In 2019, the Nova Scotia Nature Trust became a beneficiary of Stewart McKelvey’s charitable ways when the company provided the highest level of support as a “Conservation Champion” for our Connecting with Nature series of events, hikes and other outings.
Connecting with Nature is one of those programs that require significant staff time and resources. There are serious logistics, too, as outings take place across the province. In other words, it would be a challenge to maintain on our own. But when companies like Stewart McKelvey step up and help out, Connecting with Nature can really hit its stride and be what it can be. This year—it’s been a hit!

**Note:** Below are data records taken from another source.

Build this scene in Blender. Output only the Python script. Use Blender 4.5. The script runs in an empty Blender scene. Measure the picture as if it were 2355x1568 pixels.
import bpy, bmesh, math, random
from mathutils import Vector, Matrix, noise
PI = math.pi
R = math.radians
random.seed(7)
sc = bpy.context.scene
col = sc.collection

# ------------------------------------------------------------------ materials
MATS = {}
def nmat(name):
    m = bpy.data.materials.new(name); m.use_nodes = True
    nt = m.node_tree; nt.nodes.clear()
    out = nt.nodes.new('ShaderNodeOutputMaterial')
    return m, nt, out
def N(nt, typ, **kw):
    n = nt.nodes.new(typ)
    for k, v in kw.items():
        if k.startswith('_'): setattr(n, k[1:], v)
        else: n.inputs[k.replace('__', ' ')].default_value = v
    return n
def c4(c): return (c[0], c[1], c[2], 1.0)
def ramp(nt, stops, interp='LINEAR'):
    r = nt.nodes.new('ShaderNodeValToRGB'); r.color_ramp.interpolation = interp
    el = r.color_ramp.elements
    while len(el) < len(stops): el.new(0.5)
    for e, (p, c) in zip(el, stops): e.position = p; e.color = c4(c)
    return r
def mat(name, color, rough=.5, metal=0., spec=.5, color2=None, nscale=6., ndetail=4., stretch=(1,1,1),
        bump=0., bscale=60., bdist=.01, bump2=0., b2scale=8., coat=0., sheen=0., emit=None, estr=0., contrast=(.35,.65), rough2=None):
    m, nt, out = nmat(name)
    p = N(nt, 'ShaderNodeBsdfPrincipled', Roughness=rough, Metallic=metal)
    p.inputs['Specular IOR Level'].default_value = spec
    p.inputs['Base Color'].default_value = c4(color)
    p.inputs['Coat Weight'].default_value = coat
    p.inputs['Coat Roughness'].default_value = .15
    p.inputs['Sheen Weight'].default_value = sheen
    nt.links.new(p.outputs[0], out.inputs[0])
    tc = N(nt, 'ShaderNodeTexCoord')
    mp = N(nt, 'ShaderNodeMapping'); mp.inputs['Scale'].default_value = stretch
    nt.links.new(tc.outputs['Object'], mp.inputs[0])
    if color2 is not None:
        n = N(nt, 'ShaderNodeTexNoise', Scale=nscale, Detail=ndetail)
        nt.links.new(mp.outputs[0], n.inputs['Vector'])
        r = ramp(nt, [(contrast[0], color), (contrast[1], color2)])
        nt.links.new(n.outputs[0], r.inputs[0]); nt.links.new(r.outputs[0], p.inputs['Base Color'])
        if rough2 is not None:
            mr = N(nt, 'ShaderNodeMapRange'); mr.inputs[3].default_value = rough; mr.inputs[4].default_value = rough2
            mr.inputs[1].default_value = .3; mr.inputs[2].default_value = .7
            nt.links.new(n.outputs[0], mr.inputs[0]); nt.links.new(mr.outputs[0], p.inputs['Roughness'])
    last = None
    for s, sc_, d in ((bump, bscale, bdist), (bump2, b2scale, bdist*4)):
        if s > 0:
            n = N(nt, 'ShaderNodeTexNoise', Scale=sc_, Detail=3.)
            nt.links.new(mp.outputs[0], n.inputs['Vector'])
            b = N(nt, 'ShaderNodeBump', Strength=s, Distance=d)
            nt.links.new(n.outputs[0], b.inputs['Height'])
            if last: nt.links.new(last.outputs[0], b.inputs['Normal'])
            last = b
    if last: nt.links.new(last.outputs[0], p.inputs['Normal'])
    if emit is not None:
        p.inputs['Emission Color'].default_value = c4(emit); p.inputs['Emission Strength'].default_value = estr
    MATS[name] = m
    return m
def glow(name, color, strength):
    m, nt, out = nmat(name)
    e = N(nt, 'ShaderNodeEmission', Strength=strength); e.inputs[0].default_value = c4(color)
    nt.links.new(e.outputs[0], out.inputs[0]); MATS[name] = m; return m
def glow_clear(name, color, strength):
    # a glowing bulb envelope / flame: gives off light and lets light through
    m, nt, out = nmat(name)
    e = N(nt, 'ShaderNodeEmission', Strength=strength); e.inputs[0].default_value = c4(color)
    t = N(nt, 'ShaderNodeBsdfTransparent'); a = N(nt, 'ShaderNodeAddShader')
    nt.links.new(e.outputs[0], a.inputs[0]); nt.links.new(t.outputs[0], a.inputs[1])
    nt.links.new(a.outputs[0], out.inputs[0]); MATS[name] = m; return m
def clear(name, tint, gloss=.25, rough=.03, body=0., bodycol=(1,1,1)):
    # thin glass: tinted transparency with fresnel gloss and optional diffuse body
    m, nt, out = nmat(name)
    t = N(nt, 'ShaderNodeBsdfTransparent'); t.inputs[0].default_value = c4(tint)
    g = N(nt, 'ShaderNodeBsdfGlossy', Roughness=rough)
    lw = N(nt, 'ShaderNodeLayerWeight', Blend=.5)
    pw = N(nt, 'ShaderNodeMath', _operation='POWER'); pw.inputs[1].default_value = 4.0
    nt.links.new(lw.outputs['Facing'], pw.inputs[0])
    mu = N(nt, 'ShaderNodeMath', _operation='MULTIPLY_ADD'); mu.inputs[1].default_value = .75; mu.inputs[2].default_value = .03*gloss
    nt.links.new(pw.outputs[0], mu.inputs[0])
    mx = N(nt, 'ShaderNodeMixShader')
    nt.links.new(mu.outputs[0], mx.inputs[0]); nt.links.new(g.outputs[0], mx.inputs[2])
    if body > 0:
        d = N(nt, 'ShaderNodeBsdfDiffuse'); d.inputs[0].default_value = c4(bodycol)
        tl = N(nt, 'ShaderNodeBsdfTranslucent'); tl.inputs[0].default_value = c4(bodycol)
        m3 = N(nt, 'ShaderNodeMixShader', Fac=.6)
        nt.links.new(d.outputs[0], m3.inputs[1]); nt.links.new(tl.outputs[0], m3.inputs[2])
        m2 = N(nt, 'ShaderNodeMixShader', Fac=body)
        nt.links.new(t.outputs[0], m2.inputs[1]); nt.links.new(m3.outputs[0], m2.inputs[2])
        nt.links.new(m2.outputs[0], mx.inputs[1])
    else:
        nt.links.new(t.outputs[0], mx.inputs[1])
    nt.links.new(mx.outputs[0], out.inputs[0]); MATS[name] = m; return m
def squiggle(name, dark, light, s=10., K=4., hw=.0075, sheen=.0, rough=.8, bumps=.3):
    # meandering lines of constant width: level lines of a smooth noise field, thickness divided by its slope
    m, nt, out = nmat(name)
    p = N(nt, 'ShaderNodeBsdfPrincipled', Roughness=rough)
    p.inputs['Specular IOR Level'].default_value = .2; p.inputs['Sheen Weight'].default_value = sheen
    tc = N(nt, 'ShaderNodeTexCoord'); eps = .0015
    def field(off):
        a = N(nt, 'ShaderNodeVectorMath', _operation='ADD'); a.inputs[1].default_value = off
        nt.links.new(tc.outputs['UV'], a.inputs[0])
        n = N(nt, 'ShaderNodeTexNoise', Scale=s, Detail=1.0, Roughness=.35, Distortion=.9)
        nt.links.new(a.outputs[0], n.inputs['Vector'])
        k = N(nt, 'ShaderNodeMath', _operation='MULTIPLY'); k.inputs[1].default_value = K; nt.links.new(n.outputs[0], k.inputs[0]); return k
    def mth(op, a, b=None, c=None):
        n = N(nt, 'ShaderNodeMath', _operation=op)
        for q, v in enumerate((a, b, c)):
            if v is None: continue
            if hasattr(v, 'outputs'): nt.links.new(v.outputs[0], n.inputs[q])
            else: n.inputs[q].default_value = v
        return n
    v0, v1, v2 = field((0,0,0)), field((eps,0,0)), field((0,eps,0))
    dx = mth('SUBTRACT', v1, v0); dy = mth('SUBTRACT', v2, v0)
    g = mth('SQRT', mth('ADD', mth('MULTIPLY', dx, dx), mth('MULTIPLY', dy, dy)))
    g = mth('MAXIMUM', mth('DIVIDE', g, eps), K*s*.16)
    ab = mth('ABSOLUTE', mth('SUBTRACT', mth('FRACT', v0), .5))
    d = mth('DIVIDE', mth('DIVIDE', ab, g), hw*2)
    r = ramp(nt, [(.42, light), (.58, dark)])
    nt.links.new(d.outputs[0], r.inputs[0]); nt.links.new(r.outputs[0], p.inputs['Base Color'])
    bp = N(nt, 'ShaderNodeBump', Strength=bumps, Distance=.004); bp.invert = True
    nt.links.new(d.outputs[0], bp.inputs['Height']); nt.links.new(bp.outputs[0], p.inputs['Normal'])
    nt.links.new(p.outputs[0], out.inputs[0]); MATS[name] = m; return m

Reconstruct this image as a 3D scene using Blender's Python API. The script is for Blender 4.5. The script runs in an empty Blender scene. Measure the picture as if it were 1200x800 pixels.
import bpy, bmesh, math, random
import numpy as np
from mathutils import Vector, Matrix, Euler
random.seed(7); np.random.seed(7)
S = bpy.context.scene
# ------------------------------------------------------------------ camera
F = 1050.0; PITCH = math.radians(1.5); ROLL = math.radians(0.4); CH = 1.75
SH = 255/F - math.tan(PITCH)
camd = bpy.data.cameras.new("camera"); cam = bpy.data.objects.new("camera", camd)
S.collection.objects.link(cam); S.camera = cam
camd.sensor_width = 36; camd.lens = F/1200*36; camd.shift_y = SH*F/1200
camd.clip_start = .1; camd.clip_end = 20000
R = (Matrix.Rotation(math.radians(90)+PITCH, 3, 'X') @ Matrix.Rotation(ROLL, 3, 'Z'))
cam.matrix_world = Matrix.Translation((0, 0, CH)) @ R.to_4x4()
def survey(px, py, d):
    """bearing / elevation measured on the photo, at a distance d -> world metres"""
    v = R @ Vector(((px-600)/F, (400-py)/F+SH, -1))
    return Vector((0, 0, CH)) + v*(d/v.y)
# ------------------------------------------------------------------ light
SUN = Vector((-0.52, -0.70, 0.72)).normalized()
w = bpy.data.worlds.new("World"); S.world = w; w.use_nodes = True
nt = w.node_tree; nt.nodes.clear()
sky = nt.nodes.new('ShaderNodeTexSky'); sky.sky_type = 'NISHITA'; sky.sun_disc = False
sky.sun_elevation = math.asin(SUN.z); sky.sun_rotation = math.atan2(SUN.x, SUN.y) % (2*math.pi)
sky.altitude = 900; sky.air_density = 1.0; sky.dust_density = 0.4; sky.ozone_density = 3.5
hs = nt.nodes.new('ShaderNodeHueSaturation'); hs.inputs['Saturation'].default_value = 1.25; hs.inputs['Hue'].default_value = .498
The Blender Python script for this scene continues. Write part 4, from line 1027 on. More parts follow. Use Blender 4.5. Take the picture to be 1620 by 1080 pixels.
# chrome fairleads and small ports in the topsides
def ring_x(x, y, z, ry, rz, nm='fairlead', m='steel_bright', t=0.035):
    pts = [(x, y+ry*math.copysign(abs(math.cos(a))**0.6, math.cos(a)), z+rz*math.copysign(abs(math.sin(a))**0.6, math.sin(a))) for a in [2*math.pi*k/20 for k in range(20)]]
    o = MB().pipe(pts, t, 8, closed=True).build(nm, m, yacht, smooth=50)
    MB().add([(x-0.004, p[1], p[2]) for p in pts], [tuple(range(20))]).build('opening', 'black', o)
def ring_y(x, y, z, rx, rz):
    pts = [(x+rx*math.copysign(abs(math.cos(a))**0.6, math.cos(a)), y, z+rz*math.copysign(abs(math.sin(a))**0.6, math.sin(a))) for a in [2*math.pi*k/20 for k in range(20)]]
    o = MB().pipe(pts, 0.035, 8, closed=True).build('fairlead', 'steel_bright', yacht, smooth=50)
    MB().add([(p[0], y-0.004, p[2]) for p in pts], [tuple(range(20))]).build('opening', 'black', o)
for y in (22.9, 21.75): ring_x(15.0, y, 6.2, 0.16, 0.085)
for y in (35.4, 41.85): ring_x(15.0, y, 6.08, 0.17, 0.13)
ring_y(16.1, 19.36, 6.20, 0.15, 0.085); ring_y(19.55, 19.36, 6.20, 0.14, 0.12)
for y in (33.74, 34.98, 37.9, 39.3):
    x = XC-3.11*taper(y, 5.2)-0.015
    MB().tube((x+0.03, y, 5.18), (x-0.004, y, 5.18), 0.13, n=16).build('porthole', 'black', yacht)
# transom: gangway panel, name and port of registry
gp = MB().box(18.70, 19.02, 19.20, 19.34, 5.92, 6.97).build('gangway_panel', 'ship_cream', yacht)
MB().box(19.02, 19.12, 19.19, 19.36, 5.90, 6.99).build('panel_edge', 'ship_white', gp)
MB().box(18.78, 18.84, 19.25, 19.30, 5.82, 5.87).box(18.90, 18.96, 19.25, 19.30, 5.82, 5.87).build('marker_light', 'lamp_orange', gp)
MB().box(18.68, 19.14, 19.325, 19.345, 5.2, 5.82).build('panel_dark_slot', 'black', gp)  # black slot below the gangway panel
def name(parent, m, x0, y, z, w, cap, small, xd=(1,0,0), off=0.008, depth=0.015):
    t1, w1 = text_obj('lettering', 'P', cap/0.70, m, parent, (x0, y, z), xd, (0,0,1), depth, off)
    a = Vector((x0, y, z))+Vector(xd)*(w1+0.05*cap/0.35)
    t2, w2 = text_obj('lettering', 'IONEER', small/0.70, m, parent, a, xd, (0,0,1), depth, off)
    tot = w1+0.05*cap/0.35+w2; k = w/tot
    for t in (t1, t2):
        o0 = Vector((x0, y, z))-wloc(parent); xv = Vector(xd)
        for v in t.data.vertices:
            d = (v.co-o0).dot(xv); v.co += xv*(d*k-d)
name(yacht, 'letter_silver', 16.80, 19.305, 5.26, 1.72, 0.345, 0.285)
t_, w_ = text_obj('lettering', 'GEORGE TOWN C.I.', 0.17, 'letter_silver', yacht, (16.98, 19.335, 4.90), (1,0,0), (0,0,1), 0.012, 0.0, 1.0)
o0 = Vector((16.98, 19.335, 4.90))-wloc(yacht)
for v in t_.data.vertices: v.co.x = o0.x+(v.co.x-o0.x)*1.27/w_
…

Several Connecting with Nature events this year were hitting capacity within days of being announced, while our various events around the province drew enthusiastic crowds. And as every Connecting with Nature outing is an education (try going on a hike with a conservation scientist, it’s awesome!) our partnership is that much more of a good fit given Stewart McKelvey’s long history of supporting education.
For decades, Stewart McKelvey has supported (and created) scholarship programs at law schools in the Atlantic provinces. Lawyers volunteer their time to teach classes. Partners are stewards and chairs on university boards.
With Stewart McKelvey creating opportunities to help young people stay in Nova Scotia, the Nature Trust will ensure that, when they do stay, they’ll have more than a hundred (114 to be precise) Nature Trust conservation lands where they can walk, paddle and swim after a long day at work or in class.
The Nature Trust’s mission is to protect Nova Scotia’s natural legacy and to create protected, ecologically significant areas. These special places will never be developed. They will always be here for everyone to enjoy. We’d like to thank Stewart McKelvey for joining us on this great mission for nature.